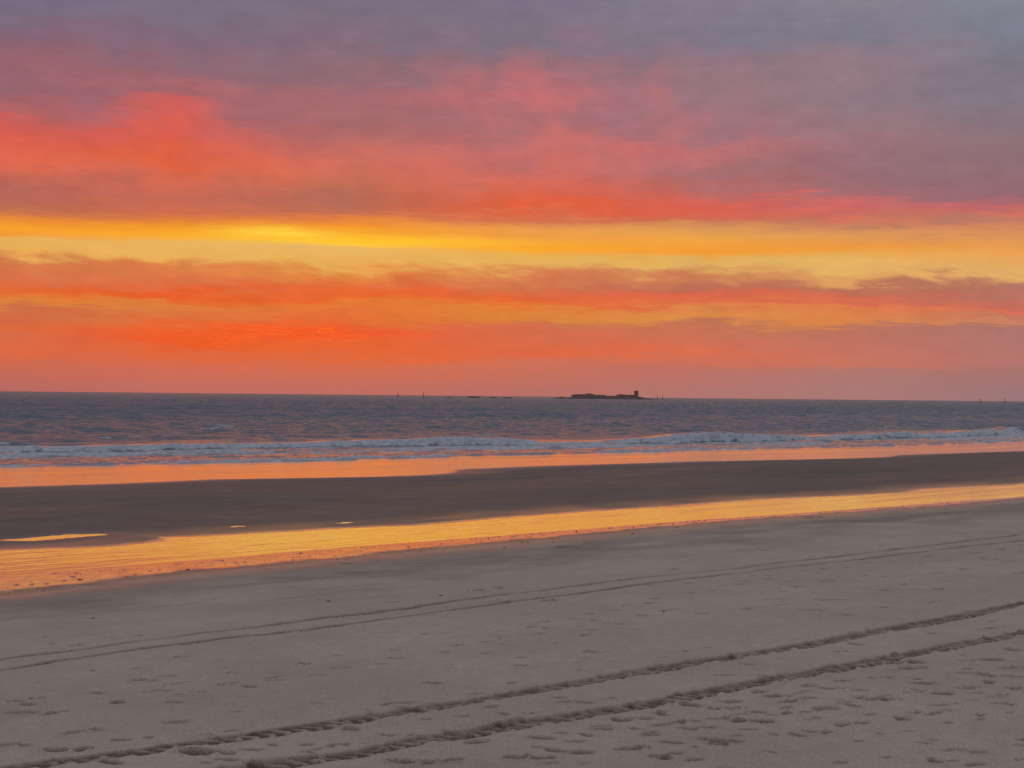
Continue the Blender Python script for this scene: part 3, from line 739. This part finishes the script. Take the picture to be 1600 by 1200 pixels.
ISLE_D = 3200.0
def isle_x(crop):                               # metres along the islet from its middle
    return (840 + crop * .15 - 950) / 2400.0 * ISLE_D
def build_islet():
    c = at(950, ISLE_D)
    prof = [(c_, h * .2) for c_, h in ((150, 0), (185, 6), (225, 14), (240, 19), (265, 19), (280, 12), (340, 13), (380, 18), (520, 20), (700, 20), (850, 22), (1000, 30), (1050, 30), (1080, 22), (1120, 14), (1170, 7), (1230, 3), (1290, 1))]
    x0, x1 = isle_x(150), isle_x(1290)
    L = x1 - x0
    ob = rock_ridge("rocky_islet", L, 60, [((isle_x(a) - x0) / L, h * 1.25 + .35) for a, h in prof], M_ROCK, 3.0)
    ob.location = (c.x + (x0 + x1) / 2, c.y, 0)
    ob["kind"] = "structure"
    # the fort
    root = empty("island_castle", (c.x, c.y, 1.0), label="ruined stone castle with square watchtower on the rocky islet", cat="castle")
    r = random.Random(4)
    def pts(seq, y):
        out = []
        for (a, h), (a2, h2) in zip(seq, seq[1:]):
            n = max(1, int(abs(a2 - a) / 12))
            for i in range(n):
                t = i / n
                out.append((isle_x(a + (a2 - a) * t), y, (h + (h2 - h) * t) * .2 - 1.0 + r.uniform(-.22, .22)))
        out.append((isle_x(seq[-1][0]), y, seq[-1][1] * .2 - 1.0))
        return out
    bm = bmesh.new(); wall_run(bm, pts([(352, 40), (360, 47), (372, 50), (490, 50), (505, 53)], -9), 5, 0)
    mesh_ob("bastion_wall", bm, M_STONE, root)
    bm = bmesh.new(); wall_run(bm, pts([(495, 50), (508, 57), (522, 59), (548, 59), (560, 57), (578, 51), (600, 46)], -4), 14, 0)
    mesh_ob("barrack_block", bm, M_STONE, root)
    bm = bmesh.new(); wall_run(bm, pts([(585, 44), (628, 43), (640, 47), (690, 47), (702, 43), (735, 37), (812, 36), (830, 44)], -8), 4, 0)
    mesh_ob("breached_wall", bm, M_STONE, root)
    bm = bmesh.new(); wall_run(bm, pts([(812, 40), (838, 50), (858, 54), (885, 54), (905, 51), (1002, 50)], -6), 9, 0)
    mesh_ob("keep_wall", bm, M_STONE, root)
    bm = bmesh.new(); wall_run(bm, pts([(372, 34), (600, 36), (830, 34), (1000, 40)], 16), 4, 0)
    mesh_ob("rear_wall", bm, M_STONE, root)
    for a in (400, 440, 475, 870, 915, 960):
        bm = bmesh.new()
        x = isle_x(a)
        y = -11.6 if a < 500 else -10.6
        prism(bm, [(x - .7, y), (x + .7, y), (x + .7, y + .3), (x - .7, y + .3)], 4.6, 6.4)
        mesh_ob("embrasure", bm, M_DARK, root)
    # the tower
    tx = isle_x(1027)
    bm = bmesh.new()
    sq = lambda s: [(tx - s, -4 - s), (tx + s, -4 - s), (tx + s, -4 + s), (tx - s, -4 + s)]
    prism(bm, sq(4.5), 1.0, 6.0, .93); prism(bm, sq(4.15), 6.0, 14.2, .98)
    tower = mesh_ob("tower", bm, M_STONE, root)
    bm = bmesh.new()
    prism(bm, sq(4.10), 14.2, 15.0, 1.05); prism(bm, sq(4.30), 15.0, 17.2, .99)
    mesh_ob("parapet", bm, M_STONE, tower)
    for zz in (7.5, 11.2):
        bm = bmesh.new()
        prism(bm, [(tx - .5, -8.3), (tx + .5, -8.3), (tx + .5, -8.0), (tx - .5, -8.0)], zz, zz + 1.7)
        mesh_ob("window", bm, M_DARK, tower)
    bm = bmesh.new()
    prism(bm, circle(.9, 8, tx, -4), 17.2, 18.2, .9); prism(bm, circle(.85, 8, tx, -4), 18.2, 18.9, .1)
    mesh_ob("lantern", bm, M_STEEL, tower)
build_islet()

# low reef rocks left of the islet and one at the right edge
for px, length, h, lab in ((702, 18, 2.4, "smallest leftmost low rock of the reef between beacons and islet"),
                           (740, 36, 4.6, "longest and highest dark reef rock awash left of the islet"),
                           (771, 20, 3.6, "short humped reef rock just right of the longest reef rock"),
                           (794, 25, 2.7, "flat reef rock nearest to the castle islet")):
    c = at(px, 3150)
    o = rock_ridge("reef_rock", length, 14, [(0, .2), (.15, h * .6), (.4, h), (.55, h * .8), (.7, h * .95), (.88, h * .5), (1, .2)], M_ROCK, px * .1,
                   label=lab, category="rock", group="reef rocks off the islet")
    o.location = c
c = at(1603, 1900)
o = rock_ridge("reef_rock", 26, 10, [(0, .4), (.2, 1.2), (.5, 1.9), (.8, 1.4), (1, .4)], M_ROCK, 51.0,
               label="low dark rock awash at the right edge below the horizon", category="rock", group="reef rocks off the islet")
o.location = c

# channel beacons standing in the sea
def make_beacon():
    root = bpy.data.objects.new("channel_beacon", None)
    scene.collection.objects.link(root)
    bm = bmesh.new(); prism(bm, circle(1.15, 10), -2.5, 2.2, .9); mesh_ob("pile", bm, M_STONE, root)
    bm = bmesh.new(); prism(bm, circle(1.3, 10), 2.2, 2.7, 1.0); mesh_ob("platform", bm, M_STEEL, root)
    bm = bmesh.new(); prism(bm, circle(.55, 8), 2.7, 8.2, .75); mesh_ob("pole", bm, M_STEEL, root)
    bm = bmesh.new(); prism(bm, circle(.85, 8), 8.2, 9.6, .6); mesh_ob("topmark", bm, M_STEEL, root)
    return root
def copy_tree(o, parent=None):
    c_ = o.copy(); scene.collection.objects.link(c_); c_.parent = parent
    for ch in o.children:
        copy_tree(ch, c_)
    return c_
proto = make_beacon()
BE = [(622, 3000, 1.05, "left beacon post of the pair left of the reef"),
      (662, 3000, 1.10, "right beacon post of the pair left of the reef"),
      (1027.5, 3050, .92, "beacon post nearest the castle tower on the islet's right"),
      (1035.5, 3050, .92, "beacon post just right of the one beside the islet"),
      (1532.5, 3000, .95, "left beacon post of the pair near the right edge"),
      (1570, 3000, 1.05, "rightmost beacon post on the horizon")]
for i, (px, d, sc, lab) in enumerate(BE):
    o = proto if i == 0 else copy_tree(proto)
    o.location = at(px, d); o.scale = (sc, sc, sc)
    o["label"] = lab; o["category"] = "beacon"; o["group"] = "channel beacons on the horizon"

# seaweed scraps on the sand
SCRAPS = [(29.89, 30.78), (30.51, 30.41), (28.49, 30.26), (32.46, 32.87), (26.83, 32.31), (34.08, 30.62), (19.39, 22.36), (16.52, 31.24), (19.33, 31.34), (17.5, 23.42), (39.92, 32.93), (43.09, 30.66), (49.61, 32.23), (13.18, 24.44)]
def weed_mesh(k):
    r = random.Random(100 + k)
    bm = bmesh.new()
    for s in range(9):
        a = r.uniform(0, 6.28); L = r.uniform(.5, 1.0); w = r.uniform(.10, .2); hgt = r.uniform(.15, .5)
        px_, py_ = r.uniform(-.3, .3), r.uniform(-.3, .3)
        prev = None
        for t in (0, .33, .66, 1):
            aa = a + t * r.uniform(-.8, .8)
            x = px_ + math.cos(aa) * L * t; y = py_ + math.sin(aa) * L * t
            zz = hgt * math.sin(math.pi * min(1, t + .15)) * (1 - .5 * t)
            nx, ny = -math.sin(aa) * w * (1 - .7 * t), math.cos(aa) * w * (1 - .7 * t)
            q = [bm.verts.new((x + nx, y + ny, zz)), bm.verts.new((x, y, zz + .12)), bm.verts.new((x - nx, y - ny, zz)), bm.verts.new((x, y, max(-.05, zz - .12)))]
            if prev:
                for i in range(4):
                    bm.faces.new((prev[i], prev[(i + 1) % 4], q[(i + 1) % 4], q[i]))
            else:
                bm.faces.new(q)
            prev = q
        bm.faces.new(prev[::-1])
    me = bpy.data.meshes.new("seaweed_scrap")
    bm.normal_update(); bm.to_mesh(me); bm.free()
    me.materials.append(M_WEED)
    return me
OPEN = {13.18: "seaweed scrap on smooth sand below the channel, leftmost of the lone scraps",
        19.39: "seaweed scrap on bare sand just seaward of the far wheel tracks near mid picture",
        17.5: "seaweed scrap on bare sand left of centre between channel and far wheel tracks"}
WM = [weed_mesh(k) for k in range(5)]
SZ = ground_z([q[0] for q in SCRAPS], [q[1] for q in SCRAPS])
for i, (v, u) in enumerate(SCRAPS):
    o = bpy.data.objects.new("seaweed_scrap", WM[i % 5])
    x, y = to_xy(v, u)
    s = random.uniform(.04, .075)
    o.location = (x, y, float(SZ[i]) - .005); o.scale = (s, s, s * .8); o.rotation_euler.z = random.uniform(0, 6.28)
    if u > 28:
        lab, grp = "small dark seaweed scrap lying along the near edge of the channel", "seaweed scraps by the channel"
    else:
        lab, grp = OPEN[round(v, 2)], "seaweed scraps on the open sand"
    link(o, None, lab, "seaweed", grp)

# shell grit on the wet margin
bm = bmesh.new()
r = random.Random(12)
GV = np.array([r.uniform(12, 62) for k in range(420)])
GU = E1D(GV) - .6 + (E1W(GV) - E1D(GV) + .3) * np.array([r.random() for k in range(420)])
GZ = ground_z(GV, GU)
for k in range(420):
    v, u, z = float(GV[k]), float(GU[k]), float(GZ[k])
    x, y = to_xy(v, u)
    s = r.uniform(.008, .022) * (1.6 if r.random() < .1 else 1)
    ring = [bm.verts.new((x + s * math.cos(a + k) * r.uniform(.7, 1.6), y + s * math.sin(a + k) * r.uniform(.7, 1.3), z - .004)) for a in (0, 1.26, 2.51, 3.77, 5.03)]
    top = bm.verts.new((x, y, z + s * r.uniform(.5, 1.0)))
    for i in range(5):
        bm.faces.new((ring[i], ring[(i + 1) % 5], top))
mesh_ob("shell_grit", bm, M_SHELL, None, label="dark shell grit strewn along the wet margin of the channel", cat="shell grit")["kind"] = "stuff"
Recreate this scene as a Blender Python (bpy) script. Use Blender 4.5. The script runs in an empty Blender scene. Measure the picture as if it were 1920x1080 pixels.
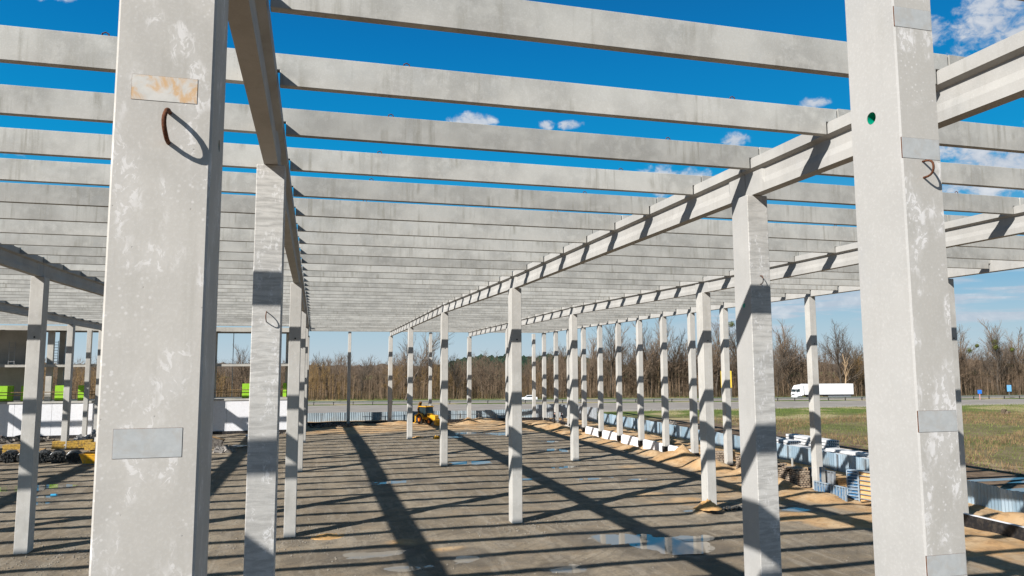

[Exercise directions] Search the listing for the word "scene". Copy every line in which it occurs.

[Exercise response]
Continue the Blender Python script for this scene: part 3, from line 739. This part finishes the script. Take the picture to be 1600 by 1200 pixels.
    scene.collection.objects.link(root)
    c_ = o.copy(); scene.collection.objects.link(c_); c_.parent = parent
Recreate this scene as a Blender Python (bpy) script. Use Blender 4.5. The script runs in an empty Blender scene. Measure the picture as if it were 1920x1080 pixels.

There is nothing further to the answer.